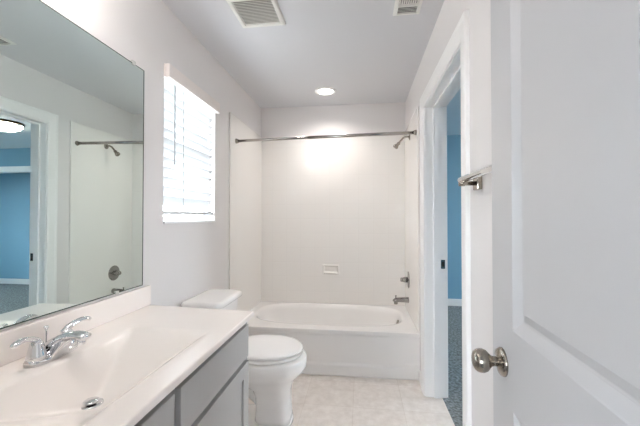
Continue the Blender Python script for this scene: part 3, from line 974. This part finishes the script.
gx0, gx1, gy0, gy1 = -0.722, -0.450, 1.642, 1.918
t = thing('exhaust_fan_grille', 'large square louvred exhaust fan grille on the ceiling', 'vent', ((gx0 + gx1) / 2, (gy0 + gy1) / 2, ZC))
hx, hy, fw = (gx1 - gx0) / 2, (gy1 - gy0) / 2, 0.028
bm = bmesh.new()
rr = []
for ins, z in ((0, -0.001), (0.002, -0.012), (0.010, -0.018), (0.024, -0.018), (fw, -0.014), (fw, -0.001)):
    rr.append([(-hx + ins, -hy + ins, z), (hx - ins, -hy + ins, z), (hx - ins, hy - ins, z), (-hx + ins, hy - ins, z)])
loft(bm, rr, False, False)
obj('grille_frame', bm, M['grille'], t, False, 0.002)
obj('grille_backing', B((-hx + fw, hx - fw, -hy + fw, hy - fw, -0.003, -0.001)), M['fil'], t)
l0 = None
nl = 17
for i in range(nl):
    yy_ = -hy + fw + 0.007 + (2 * hy - 2 * fw - 0.014) * i / (nl - 1)
    if l0 is None:
        l0 = obj('louver', B((-hx + fw, hx - fw, -0.0055, 0.0055, -0.0012, 0.0012)), M['grille'], t, False, 0, 2, (0, yy_, -0.0105), (math.radians(38), 0, 0))
    else:
        copy_part(l0, t, (0, yy_, -0.0105))

gx0, gx1, gy0, gy1 = 0.186, 0.336, 1.655, 1.920
t = thing('air_supply_register', 'small white air supply register on the ceiling near the doorway', 'vent', ((gx0 + gx1) / 2, (gy0 + gy1) / 2, ZC))
hx, hy, fw = (gx1 - gx0) / 2, (gy1 - gy0) / 2, 0.022
bm = bmesh.new()
rr = []
for ins, z in ((0, -0.001), (0.001, -0.005), (0.006, -0.008), (fw, -0.012), (fw, -0.001)):
    rr.append([(-hx + ins, -hy + ins, z), (hx - ins, -hy + ins, z), (hx - ins, hy - ins, z), (-hx + ins, hy - ins, z)])
loft(bm, rr, False, False)
obj('register_frame', bm, M['grille'], t)
obj('register_throat', B((-hx + fw, hx - fw, -hy + fw, hy - fw, -0.003, -0.001)), M['dark'], t)
b0 = None
for i in range(5):
    yy_ = hy - fw - 0.008 - 0.012 * i
    if b0 is None:
        b0 = obj('cross_blade', B((-hx + fw, hx - fw, -0.0045, 0.0045, -0.001, 0.001)), M['grille'], t, False, 0, 2, (0, yy_, -0.008), (math.radians(25), 0, 0))
    else:
        copy_part(b0, t, (0, yy_, -0.008))
obj('divider_bar', B((-hx + fw, hx - fw, hy - fw - 0.076, hy - fw - 0.064, -0.012, -0.003)), M['grille'], t)
b0 = None
for i in range(9):
    xx_ = -hx + fw + 0.006 + (2 * hx - 2 * fw - 0.012) * i / 8
    if b0 is None:
        b0 = obj('long_blade', B((-0.0045, 0.0045, -hy + fw, hy - fw - 0.076, -0.001, 0.001)), M['grille'], t, False, 0, 2, (xx_, 0, -0.008), (0, math.radians(35), 0))
    else:
        copy_part(b0, t, (xx_, 0, -0.008))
------------
> Instruction
Without including any picture, repeat the data exactly.

> Output for this task
Continue the Blender Python script for this scene: part 3, from line 974. This part finishes the script.
gx0, gx1, gy0, gy1 = -0.722, -0.450, 1.642, 1.918
t = thing('exhaust_fan_grille', 'large square louvred exhaust fan grille on the ceiling', 'vent', ((gx0 + gx1) / 2, (gy0 + gy1) / 2, ZC))
hx, hy, fw = (gx1 - gx0) / 2, (gy1 - gy0) / 2, 0.028
bm = bmesh.new()
rr = []
for ins, z in ((0, -0.001), (0.002, -0.012), (0.010, -0.018), (0.024, -0.018), (fw, -0.014), (fw, -0.001)):
    rr.append([(-hx + ins, -hy + ins, z), (hx - ins, -hy + ins, z), (hx - ins, hy - ins, z), (-hx + ins, hy - ins, z)])
loft(bm, rr, False, False)
obj('grille_frame', bm, M['grille'], t, False, 0.002)
obj('grille_backing', B((-hx + fw, hx - fw, -hy + fw, hy - fw, -0.003, -0.001)), M['fil'], t)
l0 = None
nl = 17
for i in range(nl):
    yy_ = -hy + fw + 0.007 + (2 * hy - 2 * fw - 0.014) * i / (nl - 1)
    if l0 is None:
        l0 = obj('louver', B((-hx + fw, hx - fw, -0.0055, 0.0055, -0.0012, 0.0012)), M['grille'], t, False, 0, 2, (0, yy_, -0.0105), (math.radians(38), 0, 0))
    else:
        copy_part(l0, t, (0, yy_, -0.0105))

gx0, gx1, gy0, gy1 = 0.186, 0.336, 1.655, 1.920
t = thing('air_supply_register', 'small white air supply register on the ceiling near the doorway', 'vent', ((gx0 + gx1) / 2, (gy0 + gy1) / 2, ZC))
hx, hy, fw = (gx1 - gx0) / 2, (gy1 - gy0) / 2, 0.022
bm = bmesh.new()
rr = []
for ins, z in ((0, -0.001), (0.001, -0.005), (0.006, -0.008), (fw, -0.012), (fw, -0.001)):
    rr.append([(-hx + ins, -hy + ins, z), (hx - ins, -hy + ins, z), (hx - ins, hy - ins, z), (-hx + ins, hy - ins, z)])
loft(bm, rr, False, False)
obj('register_frame', bm, M['grille'], t)
obj('register_throat', B((-hx + fw, hx - fw, -hy + fw, hy - fw, -0.003, -0.001)), M['dark'], t)
b0 = None
for i in range(5):
    yy_ = hy - fw - 0.008 - 0.012 * i
    if b0 is None:
        b0 = obj('cross_blade', B((-hx + fw, hx - fw, -0.0045, 0.0045, -0.001, 0.001)), M['grille'], t, False, 0, 2, (0, yy_, -0.008), (math.radians(25), 0, 0))
    else:
        copy_part(b0, t, (0, yy_, -0.008))
obj('divider_bar', B((-hx + fw, hx - fw, hy - fw - 0.076, hy - fw - 0.064, -0.012, -0.003)), M['grille'], t)
b0 = None
for i in range(9):
    xx_ = -hx + fw + 0.006 + (2 * hx - 2 * fw - 0.012) * i / 8
    if b0 is None:
        b0 = obj('long_blade', B((-0.0045, 0.0045, -hy + fw, hy - fw - 0.076, -0.001, 0.001)), M['grille'], t, False, 0, 2, (xx_, 0, -0.008), (0, math.radians(35), 0))
    else:
        copy_part(b0, t, (xx_, 0, -0.008))